== Task prompt ==
Extract every line that contains the string "file".

== Supplied information ==
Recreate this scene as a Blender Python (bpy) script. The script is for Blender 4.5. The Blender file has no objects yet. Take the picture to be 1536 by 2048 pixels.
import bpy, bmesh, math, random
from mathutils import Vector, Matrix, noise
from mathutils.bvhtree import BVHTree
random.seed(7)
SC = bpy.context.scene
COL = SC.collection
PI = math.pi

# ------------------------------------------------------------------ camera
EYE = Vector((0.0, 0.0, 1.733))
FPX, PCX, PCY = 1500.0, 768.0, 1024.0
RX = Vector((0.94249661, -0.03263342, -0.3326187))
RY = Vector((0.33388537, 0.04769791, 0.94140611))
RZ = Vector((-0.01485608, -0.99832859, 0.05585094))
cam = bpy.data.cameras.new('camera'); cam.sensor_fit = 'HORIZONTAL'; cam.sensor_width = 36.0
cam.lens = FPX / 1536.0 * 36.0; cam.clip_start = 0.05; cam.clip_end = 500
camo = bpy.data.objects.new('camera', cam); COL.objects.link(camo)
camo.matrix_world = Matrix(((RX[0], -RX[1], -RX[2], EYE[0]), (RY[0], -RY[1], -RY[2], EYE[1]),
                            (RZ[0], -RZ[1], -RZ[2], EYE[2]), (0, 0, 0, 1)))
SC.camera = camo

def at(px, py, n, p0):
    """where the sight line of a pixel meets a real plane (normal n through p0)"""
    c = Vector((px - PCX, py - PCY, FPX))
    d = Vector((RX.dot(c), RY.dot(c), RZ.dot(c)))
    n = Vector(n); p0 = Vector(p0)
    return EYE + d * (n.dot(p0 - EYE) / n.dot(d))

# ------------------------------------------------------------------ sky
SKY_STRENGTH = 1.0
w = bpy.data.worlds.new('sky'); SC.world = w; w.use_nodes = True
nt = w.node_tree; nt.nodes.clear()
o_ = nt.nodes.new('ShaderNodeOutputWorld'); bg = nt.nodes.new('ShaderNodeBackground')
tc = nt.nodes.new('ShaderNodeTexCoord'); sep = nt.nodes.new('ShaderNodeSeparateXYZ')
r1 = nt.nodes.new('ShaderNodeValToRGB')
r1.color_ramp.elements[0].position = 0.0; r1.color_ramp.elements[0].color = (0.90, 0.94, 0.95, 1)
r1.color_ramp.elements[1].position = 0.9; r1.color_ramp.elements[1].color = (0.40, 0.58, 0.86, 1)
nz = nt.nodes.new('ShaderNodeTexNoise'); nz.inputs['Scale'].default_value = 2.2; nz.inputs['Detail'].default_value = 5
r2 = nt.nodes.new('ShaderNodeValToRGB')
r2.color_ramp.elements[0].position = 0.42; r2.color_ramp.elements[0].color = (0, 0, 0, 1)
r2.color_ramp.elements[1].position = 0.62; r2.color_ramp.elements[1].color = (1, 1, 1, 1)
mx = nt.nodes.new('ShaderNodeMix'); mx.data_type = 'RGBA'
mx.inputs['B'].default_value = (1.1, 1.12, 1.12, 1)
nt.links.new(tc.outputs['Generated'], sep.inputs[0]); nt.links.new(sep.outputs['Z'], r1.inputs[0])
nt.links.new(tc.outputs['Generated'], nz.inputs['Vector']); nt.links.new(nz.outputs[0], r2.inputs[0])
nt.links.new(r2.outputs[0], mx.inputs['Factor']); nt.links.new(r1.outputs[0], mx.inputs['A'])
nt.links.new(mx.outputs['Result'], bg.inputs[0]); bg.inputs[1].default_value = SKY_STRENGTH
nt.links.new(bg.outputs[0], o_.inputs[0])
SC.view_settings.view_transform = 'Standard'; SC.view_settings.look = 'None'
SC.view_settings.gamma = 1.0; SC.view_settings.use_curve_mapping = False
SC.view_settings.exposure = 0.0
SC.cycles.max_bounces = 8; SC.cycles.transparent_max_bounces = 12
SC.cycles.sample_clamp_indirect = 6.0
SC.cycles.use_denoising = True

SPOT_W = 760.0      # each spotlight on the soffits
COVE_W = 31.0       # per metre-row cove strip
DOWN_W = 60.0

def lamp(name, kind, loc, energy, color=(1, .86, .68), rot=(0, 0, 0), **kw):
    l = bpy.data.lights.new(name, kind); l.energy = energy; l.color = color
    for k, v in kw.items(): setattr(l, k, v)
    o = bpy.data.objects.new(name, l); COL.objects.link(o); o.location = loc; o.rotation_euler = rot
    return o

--

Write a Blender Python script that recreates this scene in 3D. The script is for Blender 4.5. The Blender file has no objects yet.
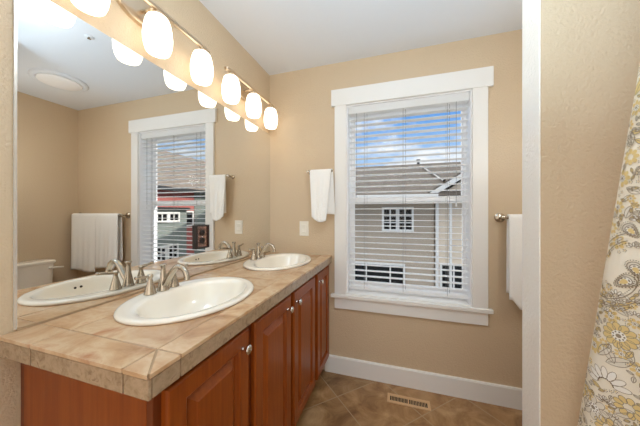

== The response ==
Recreate this scene as a Blender Python (bpy) script. The script is for Blender 4.5. The Blender file has no objects yet. Take the picture to be 1536 by 2048 pixels.
Write a Blender Python script that recreates this scene in 3D. The script is for Blender 4.5. The Blender file has no objects yet.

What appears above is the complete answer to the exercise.